FOXBOROUGH, Mass. -- Offering a handful of practice observations from Thursday's organized team activity:

* Based on the alignments of the practice fields, the media was located adjacent to the field where the offense was primarily working. We were quickly reminded of the presence new offensive coordinator Josh McDaniels brings. He maximizes coaching opportunities with a hands-on approach to teaching.

* The player McDaniels will likely work most closely with is quarterback Tom Brady, who demonstrated his commitment to leadership by taking a vocal role on the offensive field. No opportunity to improve and compete is lost on Brady.

* Due to the sheer volume of players, the team was able to work through a number of drills that are less achievable during the regular season, when roughly 30 less players are involved.

* The team focused sharply on the passing game (on both sides of the football) throughout the practice session. This shouldn’t be construed as a sign that the offense will favor throwing the football next season, and that the defense expects to face pass-heavy offenses in 2012 (although both of those were largely true in 2011), but rather a contextual reality. Without pads, it’s more difficult to work on the running game.

* Another factor to consider with the passing game emphasis is the importance of repetitions and rapport between quarterbacks and receivers.
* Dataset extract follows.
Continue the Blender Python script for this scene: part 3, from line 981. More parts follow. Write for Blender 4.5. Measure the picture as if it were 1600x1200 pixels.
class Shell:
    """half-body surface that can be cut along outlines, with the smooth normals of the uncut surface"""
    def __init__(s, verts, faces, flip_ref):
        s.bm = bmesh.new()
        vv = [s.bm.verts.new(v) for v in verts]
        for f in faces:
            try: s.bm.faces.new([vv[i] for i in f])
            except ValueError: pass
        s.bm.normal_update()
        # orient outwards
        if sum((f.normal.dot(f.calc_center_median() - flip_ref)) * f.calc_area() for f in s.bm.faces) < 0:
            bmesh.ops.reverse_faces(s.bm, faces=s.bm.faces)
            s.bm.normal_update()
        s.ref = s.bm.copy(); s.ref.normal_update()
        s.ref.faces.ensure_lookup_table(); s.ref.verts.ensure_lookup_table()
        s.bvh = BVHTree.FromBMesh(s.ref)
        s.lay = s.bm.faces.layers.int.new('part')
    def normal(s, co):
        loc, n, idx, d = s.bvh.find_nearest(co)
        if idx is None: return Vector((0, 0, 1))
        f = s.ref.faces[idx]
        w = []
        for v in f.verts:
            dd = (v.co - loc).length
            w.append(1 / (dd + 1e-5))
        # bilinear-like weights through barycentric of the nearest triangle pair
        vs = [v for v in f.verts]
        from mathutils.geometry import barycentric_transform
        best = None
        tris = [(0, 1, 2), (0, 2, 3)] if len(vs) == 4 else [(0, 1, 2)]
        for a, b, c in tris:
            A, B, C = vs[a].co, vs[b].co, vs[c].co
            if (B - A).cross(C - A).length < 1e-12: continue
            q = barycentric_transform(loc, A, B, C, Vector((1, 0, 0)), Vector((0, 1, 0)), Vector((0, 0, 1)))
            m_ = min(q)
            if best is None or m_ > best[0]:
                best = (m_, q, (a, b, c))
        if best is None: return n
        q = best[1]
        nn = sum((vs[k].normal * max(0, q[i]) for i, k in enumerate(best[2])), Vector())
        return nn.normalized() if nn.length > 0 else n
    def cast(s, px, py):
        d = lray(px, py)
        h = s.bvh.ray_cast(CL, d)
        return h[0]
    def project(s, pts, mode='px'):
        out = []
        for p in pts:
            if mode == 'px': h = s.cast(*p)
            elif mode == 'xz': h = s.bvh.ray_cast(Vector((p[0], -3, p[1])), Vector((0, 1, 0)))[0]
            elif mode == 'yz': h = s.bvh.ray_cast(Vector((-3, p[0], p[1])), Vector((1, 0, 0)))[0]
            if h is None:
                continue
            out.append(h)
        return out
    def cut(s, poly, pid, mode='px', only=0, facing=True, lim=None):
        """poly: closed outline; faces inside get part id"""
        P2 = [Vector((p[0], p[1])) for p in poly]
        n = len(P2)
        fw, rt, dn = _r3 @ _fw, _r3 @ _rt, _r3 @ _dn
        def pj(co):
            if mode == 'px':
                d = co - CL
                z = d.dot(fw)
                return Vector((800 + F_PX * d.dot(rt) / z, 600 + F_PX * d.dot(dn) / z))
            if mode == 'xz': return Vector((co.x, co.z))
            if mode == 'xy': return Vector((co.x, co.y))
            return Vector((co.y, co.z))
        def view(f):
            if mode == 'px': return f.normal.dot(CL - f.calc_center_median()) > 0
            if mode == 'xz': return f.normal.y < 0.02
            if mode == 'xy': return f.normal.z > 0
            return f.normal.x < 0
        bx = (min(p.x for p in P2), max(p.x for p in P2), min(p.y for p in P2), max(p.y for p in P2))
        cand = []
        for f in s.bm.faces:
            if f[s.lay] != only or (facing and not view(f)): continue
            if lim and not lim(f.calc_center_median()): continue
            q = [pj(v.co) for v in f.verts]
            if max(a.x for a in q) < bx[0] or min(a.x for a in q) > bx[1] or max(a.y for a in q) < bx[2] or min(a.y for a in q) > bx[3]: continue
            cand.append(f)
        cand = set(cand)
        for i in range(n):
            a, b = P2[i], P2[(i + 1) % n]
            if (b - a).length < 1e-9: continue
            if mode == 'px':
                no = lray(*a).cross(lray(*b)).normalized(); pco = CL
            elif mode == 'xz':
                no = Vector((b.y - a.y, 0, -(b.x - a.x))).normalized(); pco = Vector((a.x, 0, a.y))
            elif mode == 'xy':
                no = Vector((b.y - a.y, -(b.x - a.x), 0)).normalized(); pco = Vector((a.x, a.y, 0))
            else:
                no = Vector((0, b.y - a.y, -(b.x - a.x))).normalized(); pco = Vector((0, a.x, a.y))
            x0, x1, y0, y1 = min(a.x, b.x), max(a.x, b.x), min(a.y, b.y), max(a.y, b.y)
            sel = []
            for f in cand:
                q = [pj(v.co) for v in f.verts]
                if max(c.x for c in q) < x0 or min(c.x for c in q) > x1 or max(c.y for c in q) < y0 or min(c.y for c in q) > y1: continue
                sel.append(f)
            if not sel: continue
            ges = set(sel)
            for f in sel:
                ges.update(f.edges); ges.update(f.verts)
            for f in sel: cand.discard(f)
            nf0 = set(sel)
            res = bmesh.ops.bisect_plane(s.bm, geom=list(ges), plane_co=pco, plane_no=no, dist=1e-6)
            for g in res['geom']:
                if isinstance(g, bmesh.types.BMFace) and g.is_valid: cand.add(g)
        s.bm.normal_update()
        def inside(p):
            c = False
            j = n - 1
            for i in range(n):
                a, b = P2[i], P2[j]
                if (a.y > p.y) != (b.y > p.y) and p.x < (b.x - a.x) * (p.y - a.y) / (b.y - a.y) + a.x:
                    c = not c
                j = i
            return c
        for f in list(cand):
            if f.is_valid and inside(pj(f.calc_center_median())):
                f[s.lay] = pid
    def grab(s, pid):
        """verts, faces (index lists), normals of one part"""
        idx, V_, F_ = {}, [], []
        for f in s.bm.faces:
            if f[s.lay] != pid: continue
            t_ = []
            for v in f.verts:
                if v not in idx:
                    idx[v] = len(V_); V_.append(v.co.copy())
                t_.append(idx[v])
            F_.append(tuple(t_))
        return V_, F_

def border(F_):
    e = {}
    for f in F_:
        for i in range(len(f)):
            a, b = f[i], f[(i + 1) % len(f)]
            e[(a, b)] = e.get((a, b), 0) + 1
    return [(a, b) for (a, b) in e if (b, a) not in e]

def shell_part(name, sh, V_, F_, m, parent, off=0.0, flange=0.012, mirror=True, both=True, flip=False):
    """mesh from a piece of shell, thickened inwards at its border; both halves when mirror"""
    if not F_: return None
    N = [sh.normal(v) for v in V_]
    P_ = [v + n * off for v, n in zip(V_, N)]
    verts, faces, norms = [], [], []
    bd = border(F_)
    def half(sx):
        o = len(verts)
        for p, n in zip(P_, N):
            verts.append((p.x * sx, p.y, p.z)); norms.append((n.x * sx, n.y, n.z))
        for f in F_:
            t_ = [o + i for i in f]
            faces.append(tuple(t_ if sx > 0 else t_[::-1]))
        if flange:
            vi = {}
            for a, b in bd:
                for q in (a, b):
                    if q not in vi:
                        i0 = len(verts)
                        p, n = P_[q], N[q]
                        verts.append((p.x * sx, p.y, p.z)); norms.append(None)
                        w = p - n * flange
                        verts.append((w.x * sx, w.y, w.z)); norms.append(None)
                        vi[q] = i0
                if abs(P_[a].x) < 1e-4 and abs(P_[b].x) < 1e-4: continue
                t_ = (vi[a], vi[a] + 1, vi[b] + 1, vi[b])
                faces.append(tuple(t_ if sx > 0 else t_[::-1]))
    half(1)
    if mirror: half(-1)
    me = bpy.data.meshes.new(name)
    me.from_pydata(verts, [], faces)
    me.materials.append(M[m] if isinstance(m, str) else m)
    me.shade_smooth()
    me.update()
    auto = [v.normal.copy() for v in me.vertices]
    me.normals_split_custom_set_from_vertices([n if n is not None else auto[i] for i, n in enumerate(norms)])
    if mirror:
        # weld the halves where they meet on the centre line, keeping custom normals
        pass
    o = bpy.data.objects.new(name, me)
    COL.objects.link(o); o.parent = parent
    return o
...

When the regular season rolls around, coaches are likely to be less inclined to focus in on the details of basic routes. The footwork and timing involved with those routes can be developed in part during OTAs, as well as training camp. It would come as little surprise to see the Patriots continue to focus on the passing game in the forthcoming OTA sessions that the media will be able to attend.

* We knew coming into to today that wide receiver was a position worth noting, and seeing the group work together further confirmed that. There’s talent, experience, and a number of competitive players that should make this a fun position battle to watch.

* The same could be said for the defensive front seven, where the team appears to have more versatility than in recent seasons. Players like Dont'a Hightower, Rob Ninkovich, Chandler Jones and others all project to play with either a hand in the dirt or standing up.

* A couple of player evaluation notes, without trying to assert too much after only seeing the players for 90 minutes: Newcomer receiver Brandon Lloyd isn’t the biggest or fastest player, but has been a potent deep threat. Two factors that might contribute to that were on display Thursday: his efficient footwork (he didn’t take many false steps) and ability to catch the front portion of the football. Fellow newcomer Spencer Larsen (more on him to come later) seems to fit the mold of an all-around player, and was impressive in keeping his base beneath himself in route-running drills.